Leave out any pictures and transcribe all other data below exactly.

==================================================

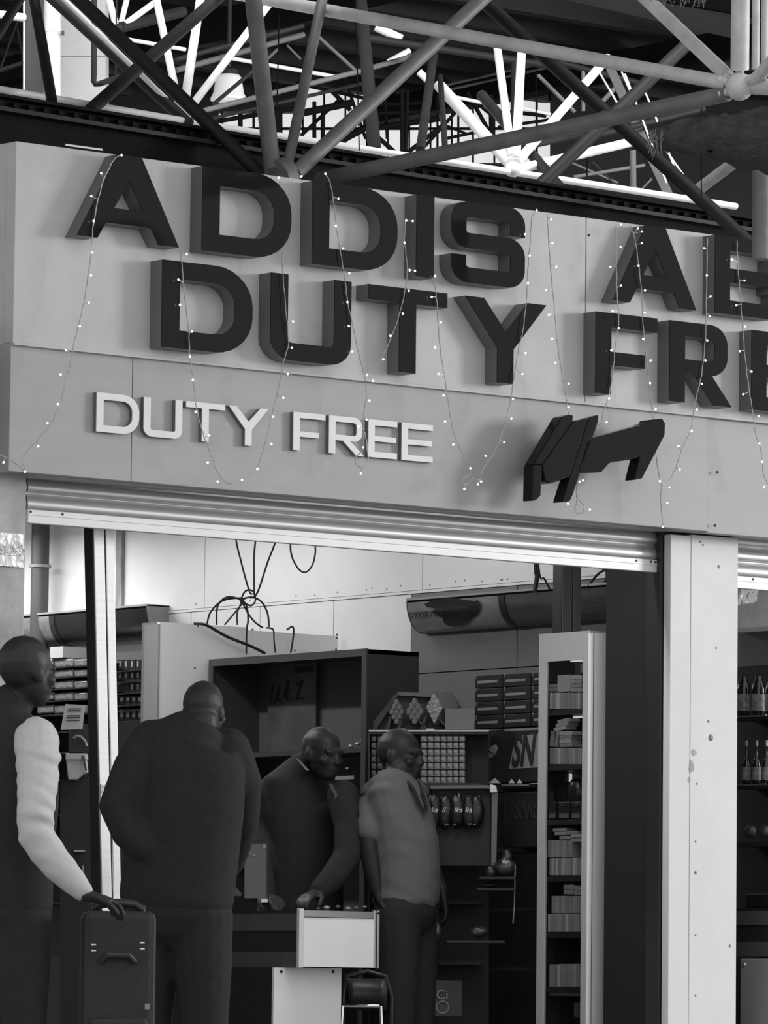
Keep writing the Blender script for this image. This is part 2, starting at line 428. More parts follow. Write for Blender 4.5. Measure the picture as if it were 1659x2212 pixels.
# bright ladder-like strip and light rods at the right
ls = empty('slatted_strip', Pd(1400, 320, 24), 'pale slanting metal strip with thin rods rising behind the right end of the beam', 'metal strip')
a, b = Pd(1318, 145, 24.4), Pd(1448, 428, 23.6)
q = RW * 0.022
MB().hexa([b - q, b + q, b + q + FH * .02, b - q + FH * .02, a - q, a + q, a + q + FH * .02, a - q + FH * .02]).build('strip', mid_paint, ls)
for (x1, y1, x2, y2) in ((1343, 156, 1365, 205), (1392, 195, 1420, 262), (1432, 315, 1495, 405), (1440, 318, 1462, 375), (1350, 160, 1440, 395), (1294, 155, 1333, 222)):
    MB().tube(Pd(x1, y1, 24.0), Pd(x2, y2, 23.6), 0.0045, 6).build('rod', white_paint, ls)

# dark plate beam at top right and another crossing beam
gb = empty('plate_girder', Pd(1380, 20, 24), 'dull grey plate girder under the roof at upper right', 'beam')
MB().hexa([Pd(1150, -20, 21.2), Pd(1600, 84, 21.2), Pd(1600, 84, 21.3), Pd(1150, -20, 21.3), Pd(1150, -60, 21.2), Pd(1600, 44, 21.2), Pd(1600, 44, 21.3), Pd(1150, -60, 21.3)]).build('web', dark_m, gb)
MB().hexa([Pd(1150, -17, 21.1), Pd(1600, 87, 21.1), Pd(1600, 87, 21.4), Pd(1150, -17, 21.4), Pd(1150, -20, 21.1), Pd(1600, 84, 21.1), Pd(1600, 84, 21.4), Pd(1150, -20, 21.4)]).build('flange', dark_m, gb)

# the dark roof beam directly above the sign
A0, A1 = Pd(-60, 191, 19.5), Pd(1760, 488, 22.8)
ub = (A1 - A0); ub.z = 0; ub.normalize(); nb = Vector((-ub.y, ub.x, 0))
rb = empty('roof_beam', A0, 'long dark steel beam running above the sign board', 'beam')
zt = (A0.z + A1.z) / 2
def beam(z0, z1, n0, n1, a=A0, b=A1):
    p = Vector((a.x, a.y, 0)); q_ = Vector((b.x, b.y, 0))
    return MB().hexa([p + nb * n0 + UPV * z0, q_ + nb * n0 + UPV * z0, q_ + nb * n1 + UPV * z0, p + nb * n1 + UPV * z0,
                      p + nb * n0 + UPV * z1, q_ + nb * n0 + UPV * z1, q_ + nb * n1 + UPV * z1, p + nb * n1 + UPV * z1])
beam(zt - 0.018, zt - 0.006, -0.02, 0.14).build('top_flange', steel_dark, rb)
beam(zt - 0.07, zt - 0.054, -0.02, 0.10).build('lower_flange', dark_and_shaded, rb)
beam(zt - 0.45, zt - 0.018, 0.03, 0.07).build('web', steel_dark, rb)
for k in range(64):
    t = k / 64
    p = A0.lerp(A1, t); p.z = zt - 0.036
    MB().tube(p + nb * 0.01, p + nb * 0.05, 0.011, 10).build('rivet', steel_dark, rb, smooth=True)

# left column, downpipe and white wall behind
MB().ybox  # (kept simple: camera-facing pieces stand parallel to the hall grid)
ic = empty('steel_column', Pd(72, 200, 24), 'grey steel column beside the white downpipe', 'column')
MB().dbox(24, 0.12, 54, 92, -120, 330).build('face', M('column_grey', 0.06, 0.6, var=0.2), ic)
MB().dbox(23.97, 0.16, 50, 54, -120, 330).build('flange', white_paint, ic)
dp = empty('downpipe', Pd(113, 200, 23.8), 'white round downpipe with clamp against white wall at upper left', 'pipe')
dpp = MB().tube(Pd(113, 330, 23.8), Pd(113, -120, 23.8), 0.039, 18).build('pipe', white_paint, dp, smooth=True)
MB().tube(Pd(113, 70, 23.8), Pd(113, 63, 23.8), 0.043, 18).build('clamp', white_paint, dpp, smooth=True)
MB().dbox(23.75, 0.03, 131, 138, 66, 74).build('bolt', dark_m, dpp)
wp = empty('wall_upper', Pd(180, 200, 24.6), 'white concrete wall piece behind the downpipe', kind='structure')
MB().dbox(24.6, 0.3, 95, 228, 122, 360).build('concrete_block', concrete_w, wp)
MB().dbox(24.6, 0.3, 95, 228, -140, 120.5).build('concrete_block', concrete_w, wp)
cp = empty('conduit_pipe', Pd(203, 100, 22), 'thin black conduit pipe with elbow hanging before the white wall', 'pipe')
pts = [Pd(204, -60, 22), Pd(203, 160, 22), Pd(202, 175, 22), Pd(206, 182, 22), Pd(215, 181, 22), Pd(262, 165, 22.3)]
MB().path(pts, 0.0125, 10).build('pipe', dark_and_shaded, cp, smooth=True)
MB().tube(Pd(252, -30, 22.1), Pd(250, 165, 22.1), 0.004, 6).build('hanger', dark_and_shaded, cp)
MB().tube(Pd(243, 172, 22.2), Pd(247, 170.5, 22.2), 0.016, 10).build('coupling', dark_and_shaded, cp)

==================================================

§ **OUTPUT FOR THIS EXERCISE**:
Keep writing the Blender script for this image. This is part 2, starting at line 428. More parts follow. Write for Blender 4.5. Measure the picture as if it were 1659x2212 pixels.
# bright ladder-like strip and light rods at the right
ls = empty('slatted_strip', Pd(1400, 320, 24), 'pale slanting metal strip with thin rods rising behind the right end of the beam', 'metal strip')
a, b = Pd(1318, 145, 24.4), Pd(1448, 428, 23.6)
q = RW * 0.022
MB().hexa([b - q, b + q, b + q + FH * .02, b - q + FH * .02, a - q, a + q, a + q + FH * .02, a - q + FH * .02]).build('strip', mid_paint, ls)
for (x1, y1, x2, y2) in ((1343, 156, 1365, 205), (1392, 195, 1420, 262), (1432, 315, 1495, 405), (1440, 318, 1462, 375), (1350, 160, 1440, 395), (1294, 155, 1333, 222)):
    MB().tube(Pd(x1, y1, 24.0), Pd(x2, y2, 23.6), 0.0045, 6).build('rod', white_paint, ls)

# dark plate beam at top right and another crossing beam
gb = empty('plate_girder', Pd(1380, 20, 24), 'dull grey plate girder under the roof at upper right', 'beam')
MB().hexa([Pd(1150, -20, 21.2), Pd(1600, 84, 21.2), Pd(1600, 84, 21.3), Pd(1150, -20, 21.3), Pd(1150, -60, 21.2), Pd(1600, 44, 21.2), Pd(1600, 44, 21.3), Pd(1150, -60, 21.3)]).build('web', dark_m, gb)
MB().hexa([Pd(1150, -17, 21.1), Pd(1600, 87, 21.1), Pd(1600, 87, 21.4), Pd(1150, -17, 21.4), Pd(1150, -20, 21.1), Pd(1600, 84, 21.1), Pd(1600, 84, 21.4), Pd(1150, -20, 21.4)]).build('flange', dark_m, gb)

# the dark roof beam directly above the sign
A0, A1 = Pd(-60, 191, 19.5), Pd(1760, 488, 22.8)
ub = (A1 - A0); ub.z = 0; ub.normalize(); nb = Vector((-ub.y, ub.x, 0))
rb = empty('roof_beam', A0, 'long dark steel beam running above the sign board', 'beam')
zt = (A0.z + A1.z) / 2
def beam(z0, z1, n0, n1, a=A0, b=A1):
    p = Vector((a.x, a.y, 0)); q_ = Vector((b.x, b.y, 0))
    return MB().hexa([p + nb * n0 + UPV * z0, q_ + nb * n0 + UPV * z0, q_ + nb * n1 + UPV * z0, p + nb * n1 + UPV * z0,
                      p + nb * n0 + UPV * z1, q_ + nb * n0 + UPV * z1, q_ + nb * n1 + UPV * z1, p + nb * n1 + UPV * z1])
beam(zt - 0.018, zt - 0.006, -0.02, 0.14).build('top_flange', steel_dark, rb)
beam(zt - 0.07, zt - 0.054, -0.02, 0.10).build('lower_flange', dark_and_shaded, rb)
beam(zt - 0.45, zt - 0.018, 0.03, 0.07).build('web', steel_dark, rb)
for k in range(64):
    t = k / 64
    p = A0.lerp(A1, t); p.z = zt - 0.036
    MB().tube(p + nb * 0.01, p + nb * 0.05, 0.011, 10).build('rivet', steel_dark, rb, smooth=True)

# left column, downpipe and white wall behind
MB().ybox  # (kept simple: camera-facing pieces stand parallel to the hall grid)
ic = empty('steel_column', Pd(72, 200, 24), 'grey steel column beside the white downpipe', 'column')
MB().dbox(24, 0.12, 54, 92, -120, 330).build('face', M('column_grey', 0.06, 0.6, var=0.2), ic)
MB().dbox(23.97, 0.16, 50, 54, -120, 330).build('flange', white_paint, ic)
dp = empty('downpipe', Pd(113, 200, 23.8), 'white round downpipe with clamp against white wall at upper left', 'pipe')
dpp = MB().tube(Pd(113, 330, 23.8), Pd(113, -120, 23.8), 0.039, 18).build('pipe', white_paint, dp, smooth=True)
MB().tube(Pd(113, 70, 23.8), Pd(113, 63, 23.8), 0.043, 18).build('clamp', white_paint, dpp, smooth=True)
MB().dbox(23.75, 0.03, 131, 138, 66, 74).build('bolt', dark_m, dpp)
wp = empty('wall_upper', Pd(180, 200, 24.6), 'white concrete wall piece behind the downpipe', kind='structure')
MB().dbox(24.6, 0.3, 95, 228, 122, 360).build('concrete_block', concrete_w, wp)
MB().dbox(24.6, 0.3, 95, 228, -140, 120.5).build('concrete_block', concrete_w, wp)
cp = empty('conduit_pipe', Pd(203, 100, 22), 'thin black conduit pipe with elbow hanging before the white wall', 'pipe')
pts = [Pd(204, -60, 22), Pd(203, 160, 22), Pd(202, 175, 22), Pd(206, 182, 22), Pd(215, 181, 22), Pd(262, 165, 22.3)]
MB().path(pts, 0.0125, 10).build('pipe', dark_and_shaded, cp, smooth=True)
MB().tube(Pd(252, -30, 22.1), Pd(250, 165, 22.1), 0.004, 6).build('hanger', dark_and_shaded, cp)
MB().tube(Pd(243, 172, 22.2), Pd(247, 170.5, 22.2), 0.016, 10).build('coupling', dark_and_shaded, cp)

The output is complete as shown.